Mainstream (Sunni) Islam and Judaism have more in common with each other than with Christianity.

  • First and foremost, they both share the basic concept of the absolute unity of God. Though Muslims accept Jesus as a major prophet, they strenuously deny that he was the Son of God. In the words of the Qur’an: ‘…Allah is one, Allah the eternal. He begets not and is not begotten. Nor is there anyone like him’.
  • Abraham is accepted as the first man to have received God’s revelations: and most other Jewish patriarchs and prophets are also revered by Islam.
  • Both religions are based on divinely given books. The Qur’an like the Torah, is the unchanging word of God; and every letter of its text is holy. Sunni Muslims go even further and believe that the Qur’an is eternal and untreated – as is the view of the Torah held by some Jewish mystics.
  • Muslim forms of worship are far closer to those of the Synagogue than the Church. Neither Islam nor Judaism employs priests with supernatural powers to serve at symbolic alters of sacrifice. Indeed, Jewish Rabbis and Sunni Alem receive similar training and perform much the same function. Other concepts such as the sanctity of Jerusalem, forbidden and permitted foods, and many others, appear to have come directly from Judaism.

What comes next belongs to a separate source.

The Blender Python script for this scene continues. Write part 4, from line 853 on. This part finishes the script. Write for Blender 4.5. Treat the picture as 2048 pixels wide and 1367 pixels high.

  • The equivalent position of law in Islam and Judaism may not be a coincidence, for Islamic law first developed in Iraq, home to the great academies of Jewish learning. In both faiths, holy law governs every aspect of human activity and its very study is an act of worship. Both distinguish between ‘written’ and ‘oral’ law in much the same way; and in the development of ‘oral’ law, the mufti’s fatwa serves the same purpose as the Rabbi’s responsa (an authoritative statement of the law on an obscure or disputed point). Another common feature of the two systems is that neither was imposed by the state or by a central ecclesiastical authority – as was the canon law of the Church – but was developed by the deliberations of independent scholars.